==== Provided entries
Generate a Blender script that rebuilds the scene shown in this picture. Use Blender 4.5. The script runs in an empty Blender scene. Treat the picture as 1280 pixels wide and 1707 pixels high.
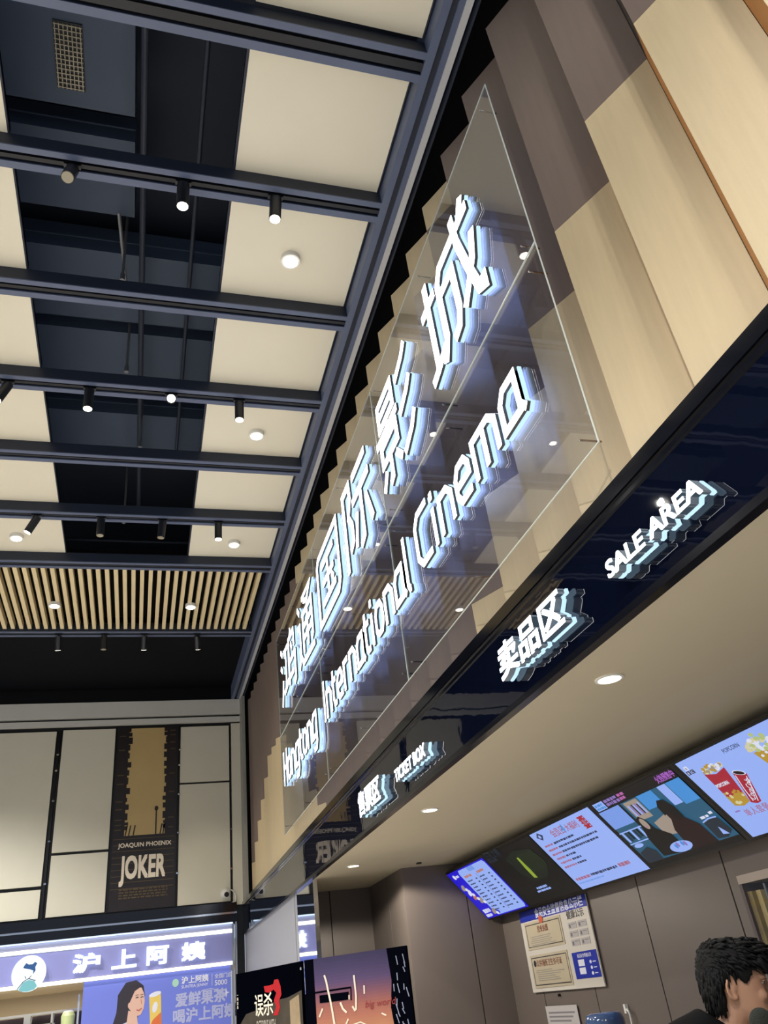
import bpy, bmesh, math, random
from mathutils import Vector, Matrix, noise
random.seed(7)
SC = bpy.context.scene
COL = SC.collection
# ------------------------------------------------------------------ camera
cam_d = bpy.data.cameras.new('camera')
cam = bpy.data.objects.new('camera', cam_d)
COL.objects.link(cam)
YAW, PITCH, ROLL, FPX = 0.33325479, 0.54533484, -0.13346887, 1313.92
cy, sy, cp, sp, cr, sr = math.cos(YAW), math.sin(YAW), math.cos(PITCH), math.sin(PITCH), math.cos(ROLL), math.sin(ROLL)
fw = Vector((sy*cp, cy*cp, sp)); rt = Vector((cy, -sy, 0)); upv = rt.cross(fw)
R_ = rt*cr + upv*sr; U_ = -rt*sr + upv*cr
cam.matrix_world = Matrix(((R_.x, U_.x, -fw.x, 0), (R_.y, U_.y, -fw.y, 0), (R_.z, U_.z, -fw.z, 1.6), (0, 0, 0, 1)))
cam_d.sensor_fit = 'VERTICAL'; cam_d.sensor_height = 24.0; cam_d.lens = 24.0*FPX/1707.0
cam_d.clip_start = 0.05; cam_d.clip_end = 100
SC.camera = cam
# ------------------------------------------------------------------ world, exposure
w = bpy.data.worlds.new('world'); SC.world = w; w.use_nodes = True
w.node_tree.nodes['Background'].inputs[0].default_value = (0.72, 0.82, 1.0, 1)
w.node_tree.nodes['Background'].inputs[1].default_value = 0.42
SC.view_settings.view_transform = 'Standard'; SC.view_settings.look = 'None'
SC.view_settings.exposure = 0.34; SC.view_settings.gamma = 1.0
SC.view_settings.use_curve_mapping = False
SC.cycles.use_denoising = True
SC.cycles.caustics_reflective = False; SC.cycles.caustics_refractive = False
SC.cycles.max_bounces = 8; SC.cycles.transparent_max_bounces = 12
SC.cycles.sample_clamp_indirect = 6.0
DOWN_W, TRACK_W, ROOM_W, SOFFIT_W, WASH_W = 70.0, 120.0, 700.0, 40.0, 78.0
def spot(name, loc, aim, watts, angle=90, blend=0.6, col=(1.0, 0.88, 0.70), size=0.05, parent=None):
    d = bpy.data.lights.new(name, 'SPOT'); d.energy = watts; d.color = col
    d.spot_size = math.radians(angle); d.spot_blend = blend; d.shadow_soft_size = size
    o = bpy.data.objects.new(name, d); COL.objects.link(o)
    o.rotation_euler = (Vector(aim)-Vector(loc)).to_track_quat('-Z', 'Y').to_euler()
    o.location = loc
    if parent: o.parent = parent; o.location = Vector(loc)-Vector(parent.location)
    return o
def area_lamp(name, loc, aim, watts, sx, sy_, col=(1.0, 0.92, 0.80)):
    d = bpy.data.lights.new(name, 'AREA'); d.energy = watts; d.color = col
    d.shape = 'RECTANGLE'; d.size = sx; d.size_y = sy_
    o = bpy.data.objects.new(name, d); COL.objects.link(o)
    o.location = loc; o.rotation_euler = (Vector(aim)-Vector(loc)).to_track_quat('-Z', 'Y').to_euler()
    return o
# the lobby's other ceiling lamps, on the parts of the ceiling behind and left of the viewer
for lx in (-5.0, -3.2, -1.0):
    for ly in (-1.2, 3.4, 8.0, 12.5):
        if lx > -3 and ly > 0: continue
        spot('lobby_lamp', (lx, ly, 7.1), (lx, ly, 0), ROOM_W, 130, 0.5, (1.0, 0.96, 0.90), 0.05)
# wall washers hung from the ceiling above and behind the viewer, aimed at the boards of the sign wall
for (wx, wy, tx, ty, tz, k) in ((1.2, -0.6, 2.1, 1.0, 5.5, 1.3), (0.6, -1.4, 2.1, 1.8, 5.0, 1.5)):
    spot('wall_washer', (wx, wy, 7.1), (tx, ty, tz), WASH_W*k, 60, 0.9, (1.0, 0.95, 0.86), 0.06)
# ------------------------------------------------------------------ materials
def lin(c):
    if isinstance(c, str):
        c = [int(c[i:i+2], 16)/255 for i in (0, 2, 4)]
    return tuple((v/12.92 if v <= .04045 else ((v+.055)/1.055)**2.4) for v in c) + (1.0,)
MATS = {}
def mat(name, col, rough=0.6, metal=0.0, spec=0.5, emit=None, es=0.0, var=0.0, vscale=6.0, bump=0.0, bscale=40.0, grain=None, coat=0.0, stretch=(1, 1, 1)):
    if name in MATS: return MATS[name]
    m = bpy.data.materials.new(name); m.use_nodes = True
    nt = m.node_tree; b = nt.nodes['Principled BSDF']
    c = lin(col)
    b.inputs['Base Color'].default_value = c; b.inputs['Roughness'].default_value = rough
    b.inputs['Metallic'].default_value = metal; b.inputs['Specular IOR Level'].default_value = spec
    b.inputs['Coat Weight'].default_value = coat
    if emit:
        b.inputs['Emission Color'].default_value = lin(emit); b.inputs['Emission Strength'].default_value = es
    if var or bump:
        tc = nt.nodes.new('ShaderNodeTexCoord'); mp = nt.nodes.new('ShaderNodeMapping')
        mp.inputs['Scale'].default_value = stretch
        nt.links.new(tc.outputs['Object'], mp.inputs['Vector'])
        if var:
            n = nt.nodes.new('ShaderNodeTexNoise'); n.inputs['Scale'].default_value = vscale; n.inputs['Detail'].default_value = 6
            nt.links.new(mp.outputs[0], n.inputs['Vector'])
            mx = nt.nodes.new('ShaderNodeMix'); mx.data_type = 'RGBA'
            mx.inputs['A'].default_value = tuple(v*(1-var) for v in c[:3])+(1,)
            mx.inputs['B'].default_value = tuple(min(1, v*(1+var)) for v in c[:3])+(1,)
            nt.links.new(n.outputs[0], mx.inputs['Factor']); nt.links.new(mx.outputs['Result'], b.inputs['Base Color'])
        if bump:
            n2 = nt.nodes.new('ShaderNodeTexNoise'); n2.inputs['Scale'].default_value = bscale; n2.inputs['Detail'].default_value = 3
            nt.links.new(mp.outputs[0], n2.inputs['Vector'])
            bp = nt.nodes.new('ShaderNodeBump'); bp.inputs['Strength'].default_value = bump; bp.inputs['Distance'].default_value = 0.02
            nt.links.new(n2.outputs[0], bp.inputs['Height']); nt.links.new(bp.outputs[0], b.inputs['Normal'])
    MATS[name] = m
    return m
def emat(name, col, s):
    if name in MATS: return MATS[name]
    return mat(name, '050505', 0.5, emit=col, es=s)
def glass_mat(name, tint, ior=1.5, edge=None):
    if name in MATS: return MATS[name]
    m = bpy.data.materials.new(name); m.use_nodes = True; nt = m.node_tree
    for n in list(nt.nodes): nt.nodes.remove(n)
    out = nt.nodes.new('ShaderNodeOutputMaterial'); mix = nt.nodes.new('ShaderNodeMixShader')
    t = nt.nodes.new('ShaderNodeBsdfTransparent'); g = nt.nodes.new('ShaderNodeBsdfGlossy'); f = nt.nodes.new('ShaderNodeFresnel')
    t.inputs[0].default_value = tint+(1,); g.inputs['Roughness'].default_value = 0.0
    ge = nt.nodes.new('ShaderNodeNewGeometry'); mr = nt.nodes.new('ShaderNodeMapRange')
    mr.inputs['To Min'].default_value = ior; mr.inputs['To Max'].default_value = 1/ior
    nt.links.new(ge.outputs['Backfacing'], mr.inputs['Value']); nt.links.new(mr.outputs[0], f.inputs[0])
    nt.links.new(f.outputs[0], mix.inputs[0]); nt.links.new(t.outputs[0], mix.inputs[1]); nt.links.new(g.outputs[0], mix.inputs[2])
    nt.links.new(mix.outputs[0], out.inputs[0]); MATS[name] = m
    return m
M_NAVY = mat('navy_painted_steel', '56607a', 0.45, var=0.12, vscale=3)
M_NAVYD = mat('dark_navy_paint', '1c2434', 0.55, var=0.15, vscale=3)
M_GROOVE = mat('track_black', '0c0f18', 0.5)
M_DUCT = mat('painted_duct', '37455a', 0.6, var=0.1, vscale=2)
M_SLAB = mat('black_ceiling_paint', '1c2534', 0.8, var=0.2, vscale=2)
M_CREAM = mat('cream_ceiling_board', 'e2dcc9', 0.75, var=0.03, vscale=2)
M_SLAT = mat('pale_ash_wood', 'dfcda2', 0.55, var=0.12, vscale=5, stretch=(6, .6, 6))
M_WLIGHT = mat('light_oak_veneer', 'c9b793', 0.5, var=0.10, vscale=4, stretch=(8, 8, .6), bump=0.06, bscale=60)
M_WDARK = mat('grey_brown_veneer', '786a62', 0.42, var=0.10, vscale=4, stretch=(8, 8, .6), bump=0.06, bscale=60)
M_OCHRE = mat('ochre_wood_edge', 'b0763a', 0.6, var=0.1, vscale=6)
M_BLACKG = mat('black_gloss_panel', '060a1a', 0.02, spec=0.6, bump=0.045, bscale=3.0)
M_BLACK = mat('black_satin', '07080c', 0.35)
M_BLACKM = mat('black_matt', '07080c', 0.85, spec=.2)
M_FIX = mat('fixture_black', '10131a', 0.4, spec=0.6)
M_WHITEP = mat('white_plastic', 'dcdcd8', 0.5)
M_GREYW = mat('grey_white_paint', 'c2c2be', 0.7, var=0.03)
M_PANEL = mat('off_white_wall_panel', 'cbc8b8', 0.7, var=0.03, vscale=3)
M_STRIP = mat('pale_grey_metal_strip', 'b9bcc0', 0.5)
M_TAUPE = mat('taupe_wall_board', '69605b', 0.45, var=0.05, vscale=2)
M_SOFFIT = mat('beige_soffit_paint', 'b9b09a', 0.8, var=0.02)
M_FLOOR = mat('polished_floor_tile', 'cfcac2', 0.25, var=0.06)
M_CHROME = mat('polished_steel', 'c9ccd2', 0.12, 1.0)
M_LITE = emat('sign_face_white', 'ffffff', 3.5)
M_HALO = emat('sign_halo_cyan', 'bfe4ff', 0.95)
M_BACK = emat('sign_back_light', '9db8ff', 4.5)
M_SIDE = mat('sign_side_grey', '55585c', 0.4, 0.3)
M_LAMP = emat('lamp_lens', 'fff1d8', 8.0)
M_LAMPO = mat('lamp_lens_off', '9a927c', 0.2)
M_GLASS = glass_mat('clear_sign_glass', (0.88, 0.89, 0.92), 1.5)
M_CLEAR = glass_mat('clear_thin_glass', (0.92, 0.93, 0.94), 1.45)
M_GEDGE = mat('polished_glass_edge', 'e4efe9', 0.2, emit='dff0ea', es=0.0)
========
==== Provided entries
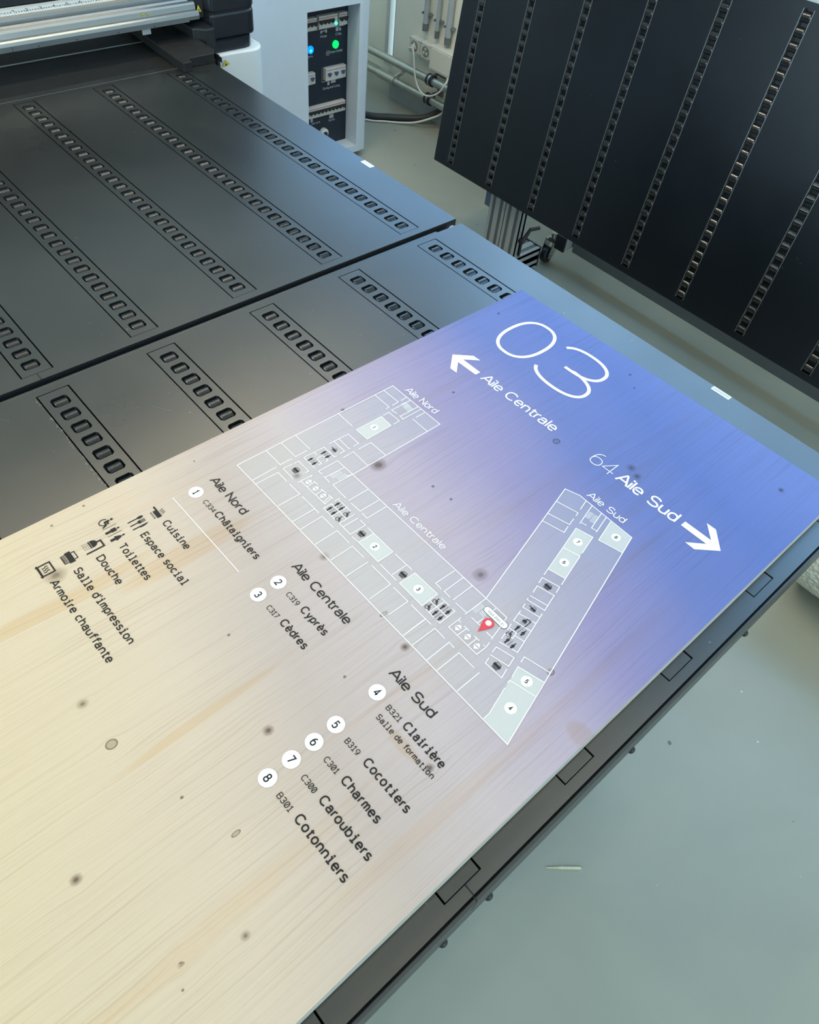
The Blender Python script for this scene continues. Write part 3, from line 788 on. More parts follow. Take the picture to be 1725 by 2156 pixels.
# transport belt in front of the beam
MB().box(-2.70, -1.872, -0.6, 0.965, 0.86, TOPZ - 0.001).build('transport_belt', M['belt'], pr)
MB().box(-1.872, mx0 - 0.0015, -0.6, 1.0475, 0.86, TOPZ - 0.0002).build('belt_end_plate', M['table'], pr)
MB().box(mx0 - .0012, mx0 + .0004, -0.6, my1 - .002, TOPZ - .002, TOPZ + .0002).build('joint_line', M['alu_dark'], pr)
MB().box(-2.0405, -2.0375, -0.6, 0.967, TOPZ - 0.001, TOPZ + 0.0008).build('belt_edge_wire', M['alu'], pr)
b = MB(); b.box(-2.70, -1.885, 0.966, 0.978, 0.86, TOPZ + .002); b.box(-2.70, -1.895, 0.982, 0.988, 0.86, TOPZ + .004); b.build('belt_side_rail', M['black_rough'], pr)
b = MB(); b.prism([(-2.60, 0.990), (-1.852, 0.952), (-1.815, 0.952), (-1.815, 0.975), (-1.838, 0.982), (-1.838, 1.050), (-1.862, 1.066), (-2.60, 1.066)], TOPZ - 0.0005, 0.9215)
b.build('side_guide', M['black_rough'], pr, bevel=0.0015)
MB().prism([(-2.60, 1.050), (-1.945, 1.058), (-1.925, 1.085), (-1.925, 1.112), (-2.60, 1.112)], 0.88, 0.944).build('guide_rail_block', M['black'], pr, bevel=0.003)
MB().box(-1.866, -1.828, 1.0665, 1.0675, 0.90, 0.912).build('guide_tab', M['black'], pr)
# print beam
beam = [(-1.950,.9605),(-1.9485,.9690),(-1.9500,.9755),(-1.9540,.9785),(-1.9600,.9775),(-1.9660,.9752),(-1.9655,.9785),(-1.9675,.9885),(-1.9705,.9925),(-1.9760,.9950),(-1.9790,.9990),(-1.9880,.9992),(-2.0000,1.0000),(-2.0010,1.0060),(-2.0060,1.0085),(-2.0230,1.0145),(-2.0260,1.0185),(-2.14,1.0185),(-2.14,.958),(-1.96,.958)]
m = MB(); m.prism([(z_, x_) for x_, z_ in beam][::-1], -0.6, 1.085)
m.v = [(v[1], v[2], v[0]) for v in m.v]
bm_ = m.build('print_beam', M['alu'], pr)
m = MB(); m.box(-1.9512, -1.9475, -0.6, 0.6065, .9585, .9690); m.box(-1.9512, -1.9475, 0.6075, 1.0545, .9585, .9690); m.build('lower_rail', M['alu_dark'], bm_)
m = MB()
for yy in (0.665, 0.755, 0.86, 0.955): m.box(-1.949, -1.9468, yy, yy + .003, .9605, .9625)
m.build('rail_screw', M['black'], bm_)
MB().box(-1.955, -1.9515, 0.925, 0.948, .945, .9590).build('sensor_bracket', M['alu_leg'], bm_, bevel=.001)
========
==== Provided entries
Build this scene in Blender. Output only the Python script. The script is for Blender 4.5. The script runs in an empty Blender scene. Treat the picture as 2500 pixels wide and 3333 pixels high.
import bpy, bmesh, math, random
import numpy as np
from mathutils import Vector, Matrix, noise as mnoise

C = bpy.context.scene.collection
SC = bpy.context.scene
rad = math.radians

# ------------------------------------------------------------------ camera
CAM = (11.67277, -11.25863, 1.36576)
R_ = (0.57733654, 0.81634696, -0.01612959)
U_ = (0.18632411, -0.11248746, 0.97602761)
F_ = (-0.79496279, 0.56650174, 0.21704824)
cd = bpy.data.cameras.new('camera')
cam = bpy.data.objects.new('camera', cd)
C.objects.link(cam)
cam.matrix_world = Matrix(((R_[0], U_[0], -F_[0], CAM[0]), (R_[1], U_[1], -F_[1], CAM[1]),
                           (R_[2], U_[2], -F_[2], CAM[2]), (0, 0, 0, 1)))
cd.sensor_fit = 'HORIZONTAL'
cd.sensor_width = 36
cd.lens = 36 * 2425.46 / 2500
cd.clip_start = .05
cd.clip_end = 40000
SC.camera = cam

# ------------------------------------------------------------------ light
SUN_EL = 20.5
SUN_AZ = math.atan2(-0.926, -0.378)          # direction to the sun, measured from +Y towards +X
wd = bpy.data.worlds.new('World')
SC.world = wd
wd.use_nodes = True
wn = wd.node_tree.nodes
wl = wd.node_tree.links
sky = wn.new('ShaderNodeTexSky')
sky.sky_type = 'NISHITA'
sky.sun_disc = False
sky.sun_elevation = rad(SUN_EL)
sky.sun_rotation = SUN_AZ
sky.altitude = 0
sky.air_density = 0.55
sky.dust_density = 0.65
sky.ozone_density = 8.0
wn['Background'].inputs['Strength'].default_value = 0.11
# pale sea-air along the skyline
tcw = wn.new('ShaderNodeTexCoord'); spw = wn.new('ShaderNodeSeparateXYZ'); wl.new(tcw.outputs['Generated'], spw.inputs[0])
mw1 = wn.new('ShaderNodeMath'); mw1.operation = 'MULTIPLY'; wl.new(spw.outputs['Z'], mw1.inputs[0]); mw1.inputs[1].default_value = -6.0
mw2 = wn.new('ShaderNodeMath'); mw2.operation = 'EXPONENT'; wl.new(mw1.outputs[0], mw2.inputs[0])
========
| Instruction |
Take every line from the data above that holds "this" and copy it out.

| Task result |
Generate a Blender script that rebuilds the scene shown in this picture. Use Blender 4.5. The script runs in an empty Blender scene. Treat the picture as 1280 pixels wide and 1707 pixels high.
The Blender Python script for this scene continues. Write part 3, from line 788 on. More parts follow. Take the picture to be 1725 by 2156 pixels.
Build this scene in Blender. Output only the Python script. The script is for Blender 4.5. The script runs in an empty Blender scene. Treat the picture as 2500 pixels wide and 3333 pixels high.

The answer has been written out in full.